By Kevin Buckland and Sruthi Shankar
TOKYO (Reuters) -The yen rose against the dollar on Friday but still looked on course for its biggest weekly decline since June after the latest batch of U.S. economic data eased fears of a recession and supported bets of gradual Federal Reserve interest rate cuts.
The dollar was 0.8% softer against the Japanese yen at 148.070, having touched a two-week high of 149.40 in the prior session.
Risk-sensitive currencies such as sterling were firm as the improved economic outlook spurred a rally in equities.
Data on Thursday showed the number of Americans filing new applications for unemployment benefits dropped to a one month-low last week while U.S. retail sales increased by the most in 1-1/2 years in July, dashing expectations that the Fed could cut interest rates by 50 basis points (bps) next month.
"We are in the camp that thinks growth slowdown is there, inflation is slowing and the Fed will start cutting rates but it's not going to be a panic situation, which was turning into a narrative a week or two ago," said Salman Ahmed, global head of macro and strategic asset allocation at Fidelity International.
"We remain of the view that we'll see 2-3 cuts, very likely two rather than three unless the increase in the unemployment rate that we saw in the last payrolls report sustains."
Traders are convinced the Fed will cut rates on Sept. 18, but had debated the size of the reduction after surprisingly soft U.S. payrolls data pushed the odds of a larger 50 basis-point cut to 71% in early August.
Odds for such a move have fallen back to 32%, according to the CME Group's (NASDAQ:CME ) FedWatch Tool.
The dollar index , which measures the greenback against six other major currencies, had eased 0.3% to 102.75 by 1135 GMT.
YEN STILL WEAK, POUND A BRIGHT SPOT
With losses of about 1%, the yen was on track for its biggest weekly drop in almost two months.

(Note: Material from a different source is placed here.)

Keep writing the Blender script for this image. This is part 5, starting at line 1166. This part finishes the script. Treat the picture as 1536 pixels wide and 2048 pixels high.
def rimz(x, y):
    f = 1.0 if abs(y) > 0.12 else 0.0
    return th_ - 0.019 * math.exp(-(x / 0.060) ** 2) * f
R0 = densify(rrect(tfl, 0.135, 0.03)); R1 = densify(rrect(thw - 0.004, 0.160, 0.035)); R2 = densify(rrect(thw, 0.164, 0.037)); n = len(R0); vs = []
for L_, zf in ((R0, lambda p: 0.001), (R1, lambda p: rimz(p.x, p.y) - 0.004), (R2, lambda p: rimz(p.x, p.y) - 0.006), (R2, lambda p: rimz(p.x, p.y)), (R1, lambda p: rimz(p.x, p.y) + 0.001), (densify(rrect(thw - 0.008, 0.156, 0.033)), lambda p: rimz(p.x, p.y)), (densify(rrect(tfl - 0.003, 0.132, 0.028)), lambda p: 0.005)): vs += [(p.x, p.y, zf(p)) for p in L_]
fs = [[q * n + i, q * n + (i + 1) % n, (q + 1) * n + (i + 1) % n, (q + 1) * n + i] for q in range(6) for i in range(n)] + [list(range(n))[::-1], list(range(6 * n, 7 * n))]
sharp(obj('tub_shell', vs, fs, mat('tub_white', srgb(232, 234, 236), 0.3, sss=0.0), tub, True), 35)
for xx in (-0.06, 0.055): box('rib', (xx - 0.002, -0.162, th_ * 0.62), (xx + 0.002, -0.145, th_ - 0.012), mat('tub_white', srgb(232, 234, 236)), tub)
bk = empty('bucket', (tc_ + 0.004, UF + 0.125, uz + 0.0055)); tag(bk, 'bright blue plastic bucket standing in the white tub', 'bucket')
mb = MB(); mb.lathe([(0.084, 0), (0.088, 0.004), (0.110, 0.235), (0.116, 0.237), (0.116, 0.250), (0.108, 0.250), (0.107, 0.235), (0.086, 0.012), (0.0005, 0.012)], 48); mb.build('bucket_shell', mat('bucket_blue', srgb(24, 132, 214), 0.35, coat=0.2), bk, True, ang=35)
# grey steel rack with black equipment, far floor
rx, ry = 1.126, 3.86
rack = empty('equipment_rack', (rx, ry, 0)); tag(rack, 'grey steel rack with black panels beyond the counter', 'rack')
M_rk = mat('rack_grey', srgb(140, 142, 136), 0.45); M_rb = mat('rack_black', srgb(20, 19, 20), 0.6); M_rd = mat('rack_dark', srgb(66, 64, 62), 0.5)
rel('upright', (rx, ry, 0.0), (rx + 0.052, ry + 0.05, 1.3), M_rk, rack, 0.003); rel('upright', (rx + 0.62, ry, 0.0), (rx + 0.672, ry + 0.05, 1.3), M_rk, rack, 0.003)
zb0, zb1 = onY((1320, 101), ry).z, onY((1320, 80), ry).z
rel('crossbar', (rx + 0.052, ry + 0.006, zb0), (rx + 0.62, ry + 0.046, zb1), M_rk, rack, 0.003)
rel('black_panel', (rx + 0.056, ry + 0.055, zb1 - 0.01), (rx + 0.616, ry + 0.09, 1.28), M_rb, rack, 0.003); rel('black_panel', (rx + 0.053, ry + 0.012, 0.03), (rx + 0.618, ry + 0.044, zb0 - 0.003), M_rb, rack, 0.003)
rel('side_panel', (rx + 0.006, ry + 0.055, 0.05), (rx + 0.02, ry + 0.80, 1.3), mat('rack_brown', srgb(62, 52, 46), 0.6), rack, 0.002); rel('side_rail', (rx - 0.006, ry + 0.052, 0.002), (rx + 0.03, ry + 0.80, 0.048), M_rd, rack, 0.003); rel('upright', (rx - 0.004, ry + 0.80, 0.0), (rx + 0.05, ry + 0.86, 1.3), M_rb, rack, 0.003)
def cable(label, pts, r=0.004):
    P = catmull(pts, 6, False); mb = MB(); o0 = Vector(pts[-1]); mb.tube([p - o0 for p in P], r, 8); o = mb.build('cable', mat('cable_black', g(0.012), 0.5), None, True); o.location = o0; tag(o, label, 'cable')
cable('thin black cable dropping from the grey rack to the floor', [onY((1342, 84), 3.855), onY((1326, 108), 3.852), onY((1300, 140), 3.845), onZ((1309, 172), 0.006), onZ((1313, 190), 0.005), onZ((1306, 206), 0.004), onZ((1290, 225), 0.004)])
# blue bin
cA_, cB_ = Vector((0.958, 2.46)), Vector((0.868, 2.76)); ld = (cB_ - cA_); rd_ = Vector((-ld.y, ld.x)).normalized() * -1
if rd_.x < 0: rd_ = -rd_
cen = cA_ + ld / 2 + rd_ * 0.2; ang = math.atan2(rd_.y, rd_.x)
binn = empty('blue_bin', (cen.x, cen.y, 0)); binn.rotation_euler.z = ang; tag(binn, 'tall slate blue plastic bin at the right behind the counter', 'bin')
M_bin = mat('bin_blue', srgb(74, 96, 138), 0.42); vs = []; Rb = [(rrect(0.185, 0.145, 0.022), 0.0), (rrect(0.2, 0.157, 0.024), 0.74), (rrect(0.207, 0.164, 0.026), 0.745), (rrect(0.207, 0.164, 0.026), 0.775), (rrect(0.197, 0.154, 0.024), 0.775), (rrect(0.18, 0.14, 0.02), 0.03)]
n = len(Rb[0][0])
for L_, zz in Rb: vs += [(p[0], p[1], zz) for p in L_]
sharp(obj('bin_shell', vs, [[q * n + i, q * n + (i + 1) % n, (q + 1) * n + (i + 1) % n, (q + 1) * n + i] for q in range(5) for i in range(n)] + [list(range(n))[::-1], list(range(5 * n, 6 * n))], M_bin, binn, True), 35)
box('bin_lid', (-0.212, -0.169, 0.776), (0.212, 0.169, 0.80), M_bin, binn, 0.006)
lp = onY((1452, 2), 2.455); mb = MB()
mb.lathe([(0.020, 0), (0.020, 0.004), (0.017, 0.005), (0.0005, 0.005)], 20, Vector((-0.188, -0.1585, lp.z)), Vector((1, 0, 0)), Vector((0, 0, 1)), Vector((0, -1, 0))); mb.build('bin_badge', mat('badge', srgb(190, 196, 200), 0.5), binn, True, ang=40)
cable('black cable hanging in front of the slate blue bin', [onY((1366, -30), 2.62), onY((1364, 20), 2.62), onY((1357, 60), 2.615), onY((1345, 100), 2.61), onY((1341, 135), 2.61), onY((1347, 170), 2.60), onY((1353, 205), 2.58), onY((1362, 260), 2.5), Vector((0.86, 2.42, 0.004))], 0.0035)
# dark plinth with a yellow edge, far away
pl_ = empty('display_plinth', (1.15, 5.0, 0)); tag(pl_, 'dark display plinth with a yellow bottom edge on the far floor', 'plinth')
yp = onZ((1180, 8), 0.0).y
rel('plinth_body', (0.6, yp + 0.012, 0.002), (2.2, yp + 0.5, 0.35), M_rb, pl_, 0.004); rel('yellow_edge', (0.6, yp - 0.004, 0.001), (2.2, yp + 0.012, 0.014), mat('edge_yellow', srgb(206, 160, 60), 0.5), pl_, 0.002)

The currency surged to as strong as 141.675 yen per dollar on Aug. 5 as the Bank of Japan's surprise rate hike, combined with the flare-up in U.S. recession worries, sparked an aggressive unwinding of yen-financed carry trades.
Some calm was restored after influential BOJ deputy governor Shinichi Uchida said the central bank would not hike rates when markets are volatile, and there are signs traders have been rebuilding short positions.
"There's a lot of room for (carry trades) to be wound up again. Uchida's (dovish) guidance was quite strong. Foreign investors are going to take this as a dip-buying opportunity in dollar-yen," Shoki Omori, chief Japan desk strategist at Mizuho Securities, said.
Official data shows plenty of flows are happening, and Japanese investors ploughed the most money into long-term overseas bonds in 12 weeks in the week to Aug. 10, while foreigners were net buyers of short-term Japanese debt after eight straight weeks of selling.
Overseas investors also snapped up about $3.5 billion in Japanese shares, reversing three consecutive weeks of net selling.
Sterling rose 0.4% to $1.2904 - its highest since July 25 - after data showed British retail sales edged up in July, boosted in part by extra spending during the men's Euros soccer championship after an unusually cool and wet June had kept shoppers away.
The pound was on track for a 1.2% weekly rise, its best performance in more than a month.
The euro added 0.2% to $1.0993. The common currency touched its highest level since Jan. 3 earlier this week, helped by drop in the dollar after soft data.